A Forum reader recently asked:

"We have two eDirectory trees. One is a production (File/Print/ZEN/Gwise) tree that is currently the authoratative source for our users. This tree syncs bidrectionally to an Identity Vault, which in turn syncs to AD and another LDAP server.

Now, let's say that we want to have a lot of "external" users (ie, people that do NOT work for us and aren't exactly a trusted partner). Should we create a new spot in the Production tree (which is hierearchical) and plop the users in there, so we have one place we can manage the accounts? Or should we plop them into a brand new O=BLAH in the Identity Vault, and then have two places to do administration - a "production" tree for regular users and Vault for "special" users?

And here are a few responses ...


(Jared Lambert)

It is more a design issue than an implementation issue. We are running into the same issues here. This is what we did:

Regular users are created in the Production tree. External users are created in the LDAP tree. I set an aux attribute on the User that basically says whether the account is Internal or External. If the account is Internal (created in the Production tree), I allow the account to go to the Vault and the LDAP tree. If the account is External (created in the LDAP tree), I allow the account to go to the Vault, but it gets vetoed by the Creation Policy on the Production tree.

It does required multiple administration points, but it keeps your "untrusted users" from gaining access to your Production tree.

(Rob Schneider)

In my opinion, the correct direction is to establish (as you have) an Identity Vault separate from your F&P tree.

Then, migrate your administration of IDENTITY to that vault. You may still have to deliver services directly out of the F&P tree - you may still have to allocate file rights, etc. - but the "best practice" is an evolution toward an IDENTITY vault that supports service-delivering connected systems.

It is my experience that getting people to make the leap from the "old" model (in which identity and services are co-mingled out of historical fact, tech-evolution, and political decisions) to the "new" model (Identity Management as core infrastructure underlying the delivery of services) is a very difficult change of mindset. For those familiar with Netware, it's the same "mind-shift" admins were forced to undergo moving from Bindery services to Directory Services - "No, really, you DON'T need to maintain an account on every server!" The parallel now is, "No, really, you DON'T need to do all administration out of AD just because that's where you build home directories."

With that said, my recommended approach to your situation would be to manage external users in the Identity vault. A separate structure for external users like an "O" makes sense, as might extending schema to put a flag on "external" users, allowing you to leave all User ID's in a single container. Propagate their ID's as needed into other connected systems, depending on the service they require.
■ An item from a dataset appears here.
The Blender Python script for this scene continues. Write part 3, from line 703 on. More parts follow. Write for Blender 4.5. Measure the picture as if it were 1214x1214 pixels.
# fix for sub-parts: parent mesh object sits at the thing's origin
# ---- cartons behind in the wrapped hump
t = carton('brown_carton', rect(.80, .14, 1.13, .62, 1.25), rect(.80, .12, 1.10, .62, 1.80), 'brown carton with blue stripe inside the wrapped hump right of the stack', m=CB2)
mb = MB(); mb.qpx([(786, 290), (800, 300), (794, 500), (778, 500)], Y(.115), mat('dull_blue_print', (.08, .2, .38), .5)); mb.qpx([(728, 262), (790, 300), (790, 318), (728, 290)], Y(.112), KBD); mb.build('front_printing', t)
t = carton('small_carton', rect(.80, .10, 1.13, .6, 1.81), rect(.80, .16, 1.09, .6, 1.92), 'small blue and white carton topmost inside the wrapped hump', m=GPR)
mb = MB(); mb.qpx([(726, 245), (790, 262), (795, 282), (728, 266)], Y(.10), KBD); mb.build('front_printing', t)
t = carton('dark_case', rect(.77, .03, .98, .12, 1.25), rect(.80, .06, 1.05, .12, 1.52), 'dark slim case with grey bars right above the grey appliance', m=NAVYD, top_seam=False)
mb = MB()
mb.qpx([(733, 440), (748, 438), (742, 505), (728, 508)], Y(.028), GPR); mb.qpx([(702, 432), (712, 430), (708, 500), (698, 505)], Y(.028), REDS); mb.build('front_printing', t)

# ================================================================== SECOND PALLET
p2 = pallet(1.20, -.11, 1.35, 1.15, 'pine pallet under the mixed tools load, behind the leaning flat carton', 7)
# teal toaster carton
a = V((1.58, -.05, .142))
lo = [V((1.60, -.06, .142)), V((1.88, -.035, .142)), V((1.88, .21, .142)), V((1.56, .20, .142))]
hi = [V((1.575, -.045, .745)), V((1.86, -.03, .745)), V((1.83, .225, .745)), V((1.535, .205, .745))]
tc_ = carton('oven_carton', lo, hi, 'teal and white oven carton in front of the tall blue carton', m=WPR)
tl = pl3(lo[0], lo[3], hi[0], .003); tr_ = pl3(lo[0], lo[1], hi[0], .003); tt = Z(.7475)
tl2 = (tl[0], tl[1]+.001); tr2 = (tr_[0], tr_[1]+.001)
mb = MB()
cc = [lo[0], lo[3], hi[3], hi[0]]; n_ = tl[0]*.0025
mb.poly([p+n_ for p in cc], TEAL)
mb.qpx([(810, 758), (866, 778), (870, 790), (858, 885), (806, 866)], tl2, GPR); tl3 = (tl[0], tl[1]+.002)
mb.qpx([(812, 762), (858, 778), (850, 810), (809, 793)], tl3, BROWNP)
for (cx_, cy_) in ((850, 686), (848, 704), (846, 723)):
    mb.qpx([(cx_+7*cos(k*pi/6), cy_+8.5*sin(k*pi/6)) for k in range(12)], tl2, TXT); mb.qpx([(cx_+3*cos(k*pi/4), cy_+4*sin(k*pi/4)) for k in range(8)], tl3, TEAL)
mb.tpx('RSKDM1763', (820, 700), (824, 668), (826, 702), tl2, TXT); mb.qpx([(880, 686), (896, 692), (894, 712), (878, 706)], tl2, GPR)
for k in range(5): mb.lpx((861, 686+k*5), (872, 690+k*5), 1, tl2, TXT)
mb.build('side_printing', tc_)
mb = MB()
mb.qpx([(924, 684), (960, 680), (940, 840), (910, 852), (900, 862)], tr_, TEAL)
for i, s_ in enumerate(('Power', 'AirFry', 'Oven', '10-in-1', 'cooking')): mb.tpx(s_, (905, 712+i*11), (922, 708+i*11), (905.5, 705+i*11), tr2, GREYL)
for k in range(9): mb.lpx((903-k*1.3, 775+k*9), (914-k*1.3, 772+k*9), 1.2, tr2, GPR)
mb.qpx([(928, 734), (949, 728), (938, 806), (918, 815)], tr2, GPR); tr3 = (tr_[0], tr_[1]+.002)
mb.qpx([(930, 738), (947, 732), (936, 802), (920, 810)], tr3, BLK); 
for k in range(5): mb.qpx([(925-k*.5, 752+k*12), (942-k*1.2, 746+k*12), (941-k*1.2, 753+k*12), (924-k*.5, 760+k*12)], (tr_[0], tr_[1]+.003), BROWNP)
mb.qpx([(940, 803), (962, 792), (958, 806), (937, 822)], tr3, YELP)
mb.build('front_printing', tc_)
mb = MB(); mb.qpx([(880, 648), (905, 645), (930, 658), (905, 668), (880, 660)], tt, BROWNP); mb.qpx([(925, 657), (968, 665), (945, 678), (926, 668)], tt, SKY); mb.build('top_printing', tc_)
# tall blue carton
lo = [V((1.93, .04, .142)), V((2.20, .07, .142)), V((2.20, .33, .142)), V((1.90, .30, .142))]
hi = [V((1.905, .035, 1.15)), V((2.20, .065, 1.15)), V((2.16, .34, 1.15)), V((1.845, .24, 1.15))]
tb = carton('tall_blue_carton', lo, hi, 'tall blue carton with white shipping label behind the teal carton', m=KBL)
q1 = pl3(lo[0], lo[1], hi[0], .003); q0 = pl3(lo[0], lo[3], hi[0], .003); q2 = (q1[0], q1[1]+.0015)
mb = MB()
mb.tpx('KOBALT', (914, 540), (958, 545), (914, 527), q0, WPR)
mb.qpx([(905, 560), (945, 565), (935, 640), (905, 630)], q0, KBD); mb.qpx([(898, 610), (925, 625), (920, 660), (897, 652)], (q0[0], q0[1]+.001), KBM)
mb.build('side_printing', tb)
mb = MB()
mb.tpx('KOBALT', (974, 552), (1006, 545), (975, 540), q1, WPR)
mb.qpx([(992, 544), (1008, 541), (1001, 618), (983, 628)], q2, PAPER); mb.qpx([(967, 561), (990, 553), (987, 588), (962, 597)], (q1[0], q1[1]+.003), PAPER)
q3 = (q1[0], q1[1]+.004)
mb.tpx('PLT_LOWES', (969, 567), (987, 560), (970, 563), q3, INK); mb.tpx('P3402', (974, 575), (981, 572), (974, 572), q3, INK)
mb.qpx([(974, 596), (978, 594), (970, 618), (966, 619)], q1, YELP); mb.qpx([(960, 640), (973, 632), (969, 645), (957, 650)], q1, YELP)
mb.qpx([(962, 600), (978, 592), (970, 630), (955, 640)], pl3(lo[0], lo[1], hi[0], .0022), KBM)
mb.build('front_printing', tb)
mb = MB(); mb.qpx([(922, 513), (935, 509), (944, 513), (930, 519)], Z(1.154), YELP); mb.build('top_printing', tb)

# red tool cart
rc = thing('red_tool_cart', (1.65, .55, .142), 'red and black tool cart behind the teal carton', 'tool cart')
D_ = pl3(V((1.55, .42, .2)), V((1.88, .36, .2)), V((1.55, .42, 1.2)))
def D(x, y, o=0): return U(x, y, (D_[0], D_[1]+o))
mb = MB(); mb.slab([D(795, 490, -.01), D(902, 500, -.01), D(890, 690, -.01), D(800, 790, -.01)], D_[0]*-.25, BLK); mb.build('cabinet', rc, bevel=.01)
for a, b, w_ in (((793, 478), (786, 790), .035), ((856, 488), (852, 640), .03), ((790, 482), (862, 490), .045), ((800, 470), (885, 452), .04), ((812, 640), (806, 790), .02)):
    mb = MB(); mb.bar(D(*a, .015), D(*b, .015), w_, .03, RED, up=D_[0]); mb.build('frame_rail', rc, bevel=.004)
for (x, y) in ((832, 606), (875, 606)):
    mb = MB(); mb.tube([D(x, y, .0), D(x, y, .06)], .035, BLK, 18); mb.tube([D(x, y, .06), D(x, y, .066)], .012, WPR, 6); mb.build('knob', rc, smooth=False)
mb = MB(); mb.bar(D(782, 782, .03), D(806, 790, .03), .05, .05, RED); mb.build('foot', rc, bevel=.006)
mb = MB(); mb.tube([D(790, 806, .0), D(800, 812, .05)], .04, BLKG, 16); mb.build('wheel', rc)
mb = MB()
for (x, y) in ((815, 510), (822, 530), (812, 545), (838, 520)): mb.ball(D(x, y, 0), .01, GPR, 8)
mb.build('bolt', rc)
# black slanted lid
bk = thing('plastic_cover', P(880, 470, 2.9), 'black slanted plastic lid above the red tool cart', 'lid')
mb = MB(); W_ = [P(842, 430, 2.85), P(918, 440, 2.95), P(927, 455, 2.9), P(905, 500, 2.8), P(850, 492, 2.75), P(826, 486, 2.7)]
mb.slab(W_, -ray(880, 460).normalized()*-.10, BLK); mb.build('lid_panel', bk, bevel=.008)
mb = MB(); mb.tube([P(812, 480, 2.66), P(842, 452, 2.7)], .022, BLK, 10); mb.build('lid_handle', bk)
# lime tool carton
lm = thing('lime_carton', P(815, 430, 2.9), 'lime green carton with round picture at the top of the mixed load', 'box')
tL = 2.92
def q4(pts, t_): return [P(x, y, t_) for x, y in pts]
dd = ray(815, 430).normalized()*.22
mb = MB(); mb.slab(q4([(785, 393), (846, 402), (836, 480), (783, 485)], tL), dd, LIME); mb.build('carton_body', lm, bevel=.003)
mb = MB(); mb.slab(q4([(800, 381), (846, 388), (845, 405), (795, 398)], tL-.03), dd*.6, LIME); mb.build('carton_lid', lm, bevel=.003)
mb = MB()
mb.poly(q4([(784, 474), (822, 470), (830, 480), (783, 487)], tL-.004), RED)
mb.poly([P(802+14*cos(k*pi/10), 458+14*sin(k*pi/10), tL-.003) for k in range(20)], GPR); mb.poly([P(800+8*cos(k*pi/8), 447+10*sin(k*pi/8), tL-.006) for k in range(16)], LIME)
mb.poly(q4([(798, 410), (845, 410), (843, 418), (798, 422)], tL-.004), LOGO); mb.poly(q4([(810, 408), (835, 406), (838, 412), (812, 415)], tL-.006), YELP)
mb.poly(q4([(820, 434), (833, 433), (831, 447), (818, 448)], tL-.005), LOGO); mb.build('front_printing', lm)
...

How? This gets into the arena of role-based administration. At the root of this proposition is the assumption that you can take the time, on paper, to thoroughly define data categories, user types, services delivered, etc. That way, you can build the necessary entitlements, custom schema, groups, or whatever other mechanisms you use to allow your drivers to do role- based management of access to systems and services being delivered from the connected systems.